Thursday, February 02, 2006
From No 2 to the Bottom of the Pit
From number two to number three; my stomach is feeling queasy. The only time Greg Chappell had been a coach he managed to take his team from number two spot to the bottom of the table. Is similar fate awaiting India as well?
At the moment India has the most expensive coach in the world at her command, a person who was undoubtedly a great player in his days, also a person who is regarded by many as possessing a very sharp cricketing brain. So far we have not seen much of that famous cricketing mind in action, unless reverting to the tried and discarded strategy of sending a pinch hitter up the order is supposedly one. Or, insisting on taking three openers and then making two of them warm the benches right through the series! But that he has a sharp brain there can be no doubt about it. At a time when no country was interested in employing him as their coach and the Indian Board too seemed to be in two minds he clinched the deal by telling the Board he will get the World Cup for India in 2007. Through his natural intelligence he realised that the simplest way to obtain a contract would be to sell a dream, a dream that can only materialise at a distant future and in the event of the dream not coming true there will be nothing for him to lose because by then his contract in any case will be over. There has never been a shortage of suckers in this world; isn’t it?

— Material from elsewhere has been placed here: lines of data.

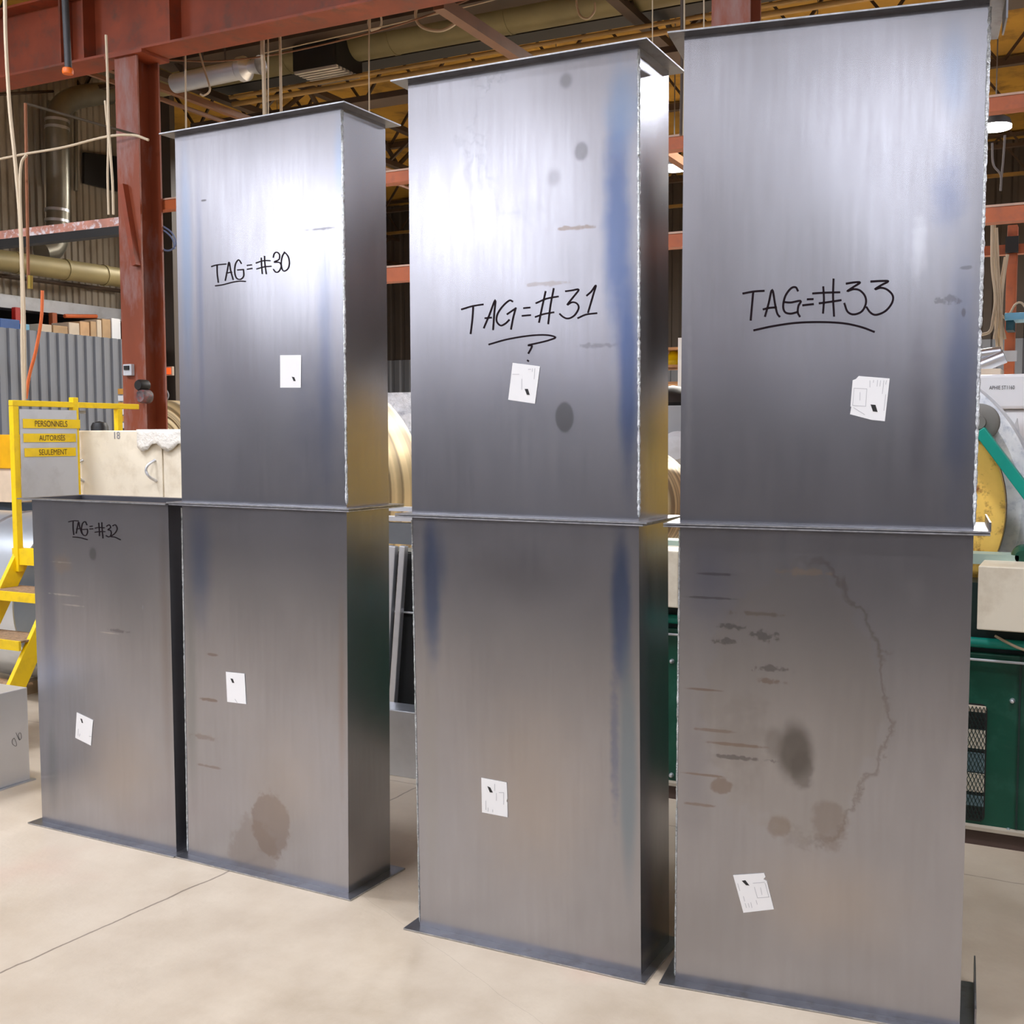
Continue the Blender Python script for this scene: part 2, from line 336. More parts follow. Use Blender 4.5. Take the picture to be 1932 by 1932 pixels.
# ================================================================== THE DUCT SECTIONS
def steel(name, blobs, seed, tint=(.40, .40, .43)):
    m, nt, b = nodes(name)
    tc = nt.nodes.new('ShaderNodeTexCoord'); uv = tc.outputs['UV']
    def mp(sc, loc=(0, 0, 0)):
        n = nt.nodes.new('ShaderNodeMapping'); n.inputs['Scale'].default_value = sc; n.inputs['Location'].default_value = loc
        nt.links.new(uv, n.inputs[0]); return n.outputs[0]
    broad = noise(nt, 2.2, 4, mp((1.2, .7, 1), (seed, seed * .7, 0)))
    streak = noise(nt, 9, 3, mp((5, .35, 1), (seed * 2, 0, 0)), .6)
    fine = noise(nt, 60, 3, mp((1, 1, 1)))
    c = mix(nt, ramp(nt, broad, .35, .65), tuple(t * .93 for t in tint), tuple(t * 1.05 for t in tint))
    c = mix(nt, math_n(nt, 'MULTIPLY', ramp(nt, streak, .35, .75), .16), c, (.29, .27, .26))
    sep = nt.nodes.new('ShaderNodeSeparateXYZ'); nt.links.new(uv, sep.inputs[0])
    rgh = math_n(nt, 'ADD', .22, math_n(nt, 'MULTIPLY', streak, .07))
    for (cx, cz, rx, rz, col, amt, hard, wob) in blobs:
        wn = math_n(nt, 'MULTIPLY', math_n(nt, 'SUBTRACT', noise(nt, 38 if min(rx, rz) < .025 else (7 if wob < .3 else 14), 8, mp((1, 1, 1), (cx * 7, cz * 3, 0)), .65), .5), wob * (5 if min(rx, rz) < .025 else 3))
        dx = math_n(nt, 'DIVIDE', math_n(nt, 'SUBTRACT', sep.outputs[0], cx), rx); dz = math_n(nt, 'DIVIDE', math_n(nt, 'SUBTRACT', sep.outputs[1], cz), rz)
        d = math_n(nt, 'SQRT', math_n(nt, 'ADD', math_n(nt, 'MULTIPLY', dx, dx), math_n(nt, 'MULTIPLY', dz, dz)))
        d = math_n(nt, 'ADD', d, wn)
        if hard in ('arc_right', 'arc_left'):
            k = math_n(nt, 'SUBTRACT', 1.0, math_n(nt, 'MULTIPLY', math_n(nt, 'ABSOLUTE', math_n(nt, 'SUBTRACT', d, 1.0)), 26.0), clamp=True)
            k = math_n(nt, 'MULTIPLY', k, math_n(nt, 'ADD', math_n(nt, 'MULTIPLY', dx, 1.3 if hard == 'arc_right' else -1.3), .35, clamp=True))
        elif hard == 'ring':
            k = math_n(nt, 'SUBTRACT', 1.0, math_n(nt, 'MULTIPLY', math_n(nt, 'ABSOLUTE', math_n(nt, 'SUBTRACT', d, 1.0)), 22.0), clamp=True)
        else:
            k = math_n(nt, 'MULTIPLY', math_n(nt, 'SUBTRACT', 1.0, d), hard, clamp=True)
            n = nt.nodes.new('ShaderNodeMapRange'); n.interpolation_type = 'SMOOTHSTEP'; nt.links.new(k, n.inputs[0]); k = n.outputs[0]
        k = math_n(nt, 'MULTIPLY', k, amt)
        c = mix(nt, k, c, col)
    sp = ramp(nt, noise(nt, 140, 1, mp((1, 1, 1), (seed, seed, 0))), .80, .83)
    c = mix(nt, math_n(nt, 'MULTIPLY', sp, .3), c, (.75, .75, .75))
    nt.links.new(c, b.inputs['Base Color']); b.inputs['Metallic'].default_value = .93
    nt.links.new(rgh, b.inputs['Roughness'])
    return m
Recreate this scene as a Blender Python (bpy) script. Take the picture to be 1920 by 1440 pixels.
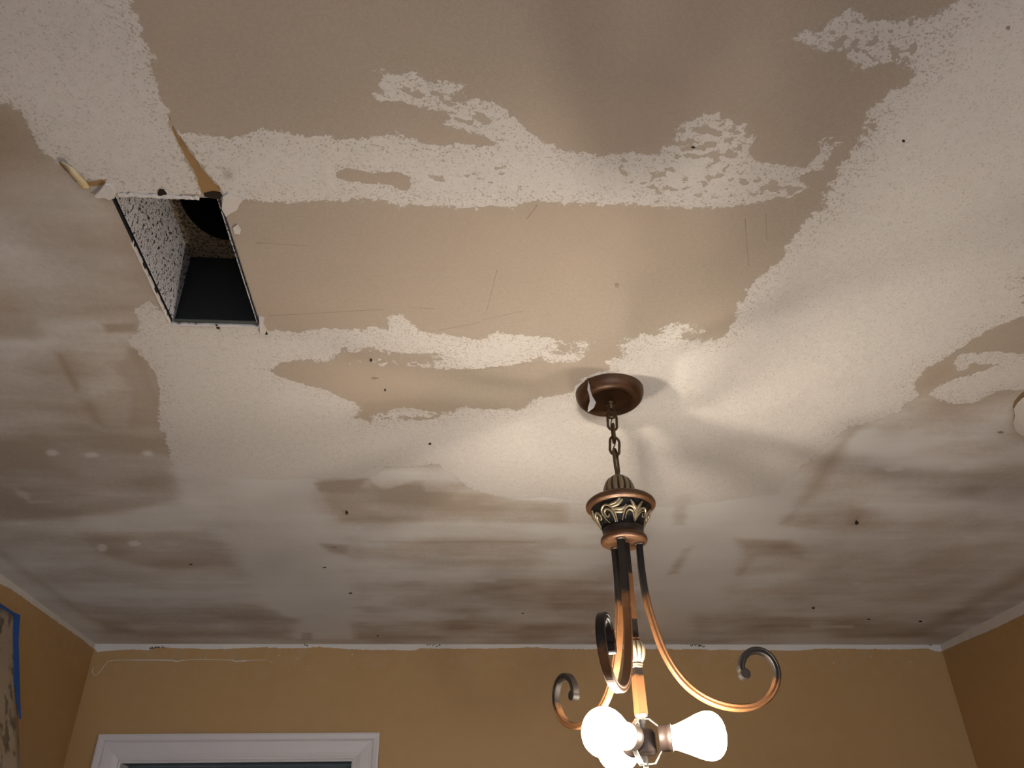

The Indian team is slipping, there is little doubt about it and much of the blame must lies with the coach. Take the case of Pathan, why has he lost his pace; more pertinently, did the coach not notice this and what has he done about it? At the pace that Pathan is now bowling he will be murdered even by ordinary batsmen and on all kinds of wickets. Then again take Lakshman and Tendulkar. Watching their dismissals during the Karachi Test made one feel that it was the not Lakshman or Tendulkar who were batting but their ghosts. They had a preoccupied, lost look and appeared to be playing under some kind of a mental pressure; what is it? Whose mischief is it?
Instead of letting bygones be bygones and get on with the job Coach Greg Chappell is spending far too much time on a single agenda – how to keep Ganguly out of the team. For him the Ganguly affair is still a live issue. If that’s how he feels let that be so, but should it be at the expense of the Indian team? One must admit here that Ganguly, on the contrary, has shown more maturity in handling the situation. He has put all his energy into his game and the result is showing. His handling of Sohaib Akhtar in Karachi brought back the admiration of the cricket fans that he had lost.